Having burnt the Pluto, Revolutie, and Kortenaar, line-of-battle ships, and a large Indiaman, fitted as a frigate, and destroyed the military stores and batteries at Griessee and Madura, the squadron weighed on the 13th, and stood down the river in charge of the Dutch pilots. On the 15th, they crossed the bar, and two days after, having completed their provisions and water, left the coast. Not a man was lost in all the service. When Java was taken, in 1811, a squadron was sent to Sourabaya; but none of the large ships could get over the bar; and their officers would scarcely credit the fact that the Culloden and Powerful had reached Griessee.
The Culloden arrived at Madras on the 10th of February, and found there the Russell and Duncan, with troops embarked to attack Tranquebar. They sailed next day, and the place surrendered on being summoned.

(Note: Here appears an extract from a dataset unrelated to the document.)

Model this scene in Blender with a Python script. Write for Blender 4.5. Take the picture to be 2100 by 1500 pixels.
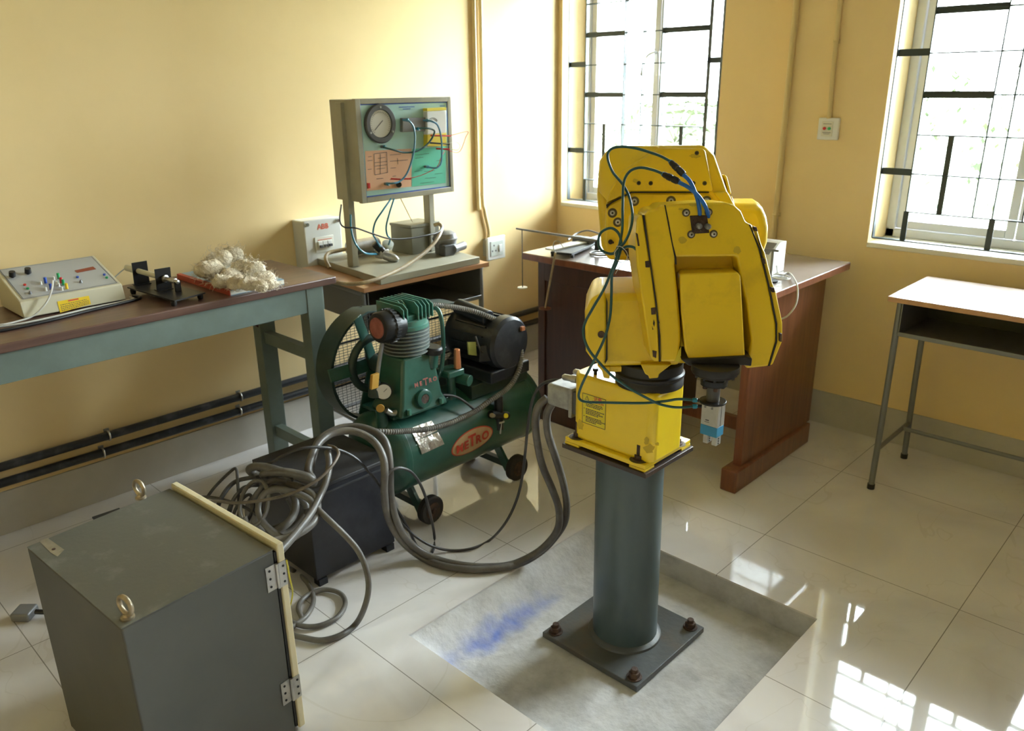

But all these operations, complete as they were in their success, were of far less importance than the effectual protection which Sir Edward afforded to commerce. His position, with reference to this point, had been peculiarly fortunate: for the confidential intercourse which existed between him and his brothers, and the warm interest which they took in one another’s pursuits, had induced him to give much attention to the commercial system of the country. Particularly, he had become familiar with the important subject of insurance and convoys, upon which his brother had been much in communication with the government. At an early period of his command in India, he submitted to the merchants and underwriters a proposal to establish a regular system of convoys; and invited them to suggest from their own local experience the regulations likely to be the most convenient and effectual. The merchants entered readily into his plans and the results were satisfactory. Some loss was, indeed, still experienced through a frequent practice of masters of vessels to sail without convoy, or to separate from it on the passage. The commanders of the enemy’s cruisers generally treated their prisoners well, and released them at the earliest opportunity; so that sailing without protection became a mere commercial calculation between a higher premium of insurance, and the profits from an early arrival, for little personal inconvenience was to be apprehended from capture. To check this practice, the Bengal Government, in December, 1806, issued a proclamation, declaring that all masters of vessels who separated from their convoy without sufficient cause, should be removed from India; and in 1808, the Court of Directors ordered, that the master of every country ship should enter into a bond of 5,000 rupees, at the custom-house from which he cleared, as a penalty for any separation. Not that the danger was often great, for the vigilance of the squadron seldom allowed an enemy’s cruiser a long career; but it sometimes happened, as was particularly the case while the force was assembled for the expedition to Sourabaya, that an enemy would unexpectedly show himself, and commit serious depredations.